America’s favourite mezzo-soprano is back with a new programme that returns to the baroque repertoire with which she made her name. The concert is DiDonato’s response to the clamour and chaos of the modern world. Faced with so much conflict, she asks, can we find peace in music? With the help of baroque ensemble Il Pomo D’Oro and arias by Handel, Purcell, Jommelli and Monteverdi (including Dido’s Lament and Lascia ch’io pianga), she hopes to do just that.

Steve Reich at 80

Barbican, 5th to 6th November

One of the founding fathers of minimalism, Steve Reich’s influence on music cannot be overestimated. Together with La Monte Young, Terry Riley and Philip Glass, Reich defined the music of the modern city, giving it a pulsing soundtrack that still survives.

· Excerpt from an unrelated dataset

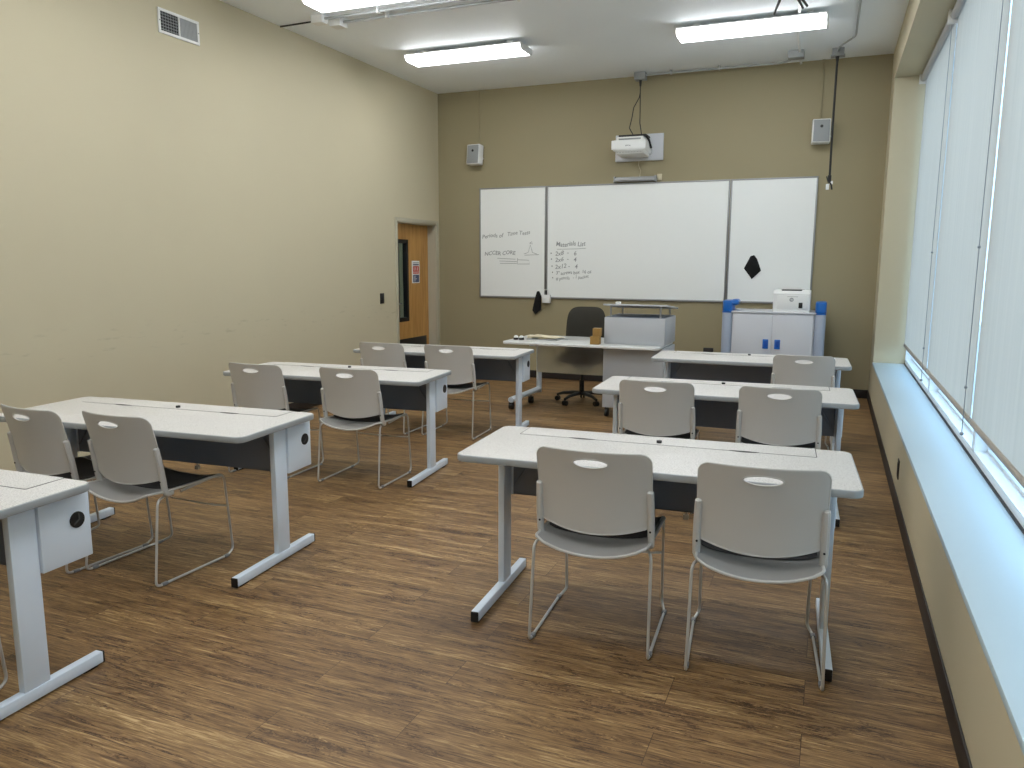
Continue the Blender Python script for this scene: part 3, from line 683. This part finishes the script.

The Barbican is celebrating Reich’s 80th birthday with a weekend dedicated to the composer’s music and milieu. It includes the European premiere of Pulse by the Britten Sinfonia and a performance of his early masterpiece The Desert Music by the London Symphony Orchestra. A study day offers the chance to get inside these complex scores. Bafta-winning artist Tal Rosner’s video installation responding to Reich’s 1981 work Tehillim will also be on display.

Jennifer Johnston, Joseph Middleton: Mahler Songs

Clothworks Centenary Concert Hall, Leeds, 5th November

Mezzo Jennifer Johnston has one of the most generous and beautiful voices in the business. Here she joins pianist Joseph Middleton for a recital of two of Gustav Mahler’s most emotionally charged song cycles. While the Rückert-Lieder takes the figure of the poet as its prism, laying bare the joys and fears of a creative life, the Kindertotenlieder muses on the death of children—something Mahler, who lost eight siblings in childhood, understood all too well. That his daughter Maria died a few years after the cycle was published adds to its poignancy.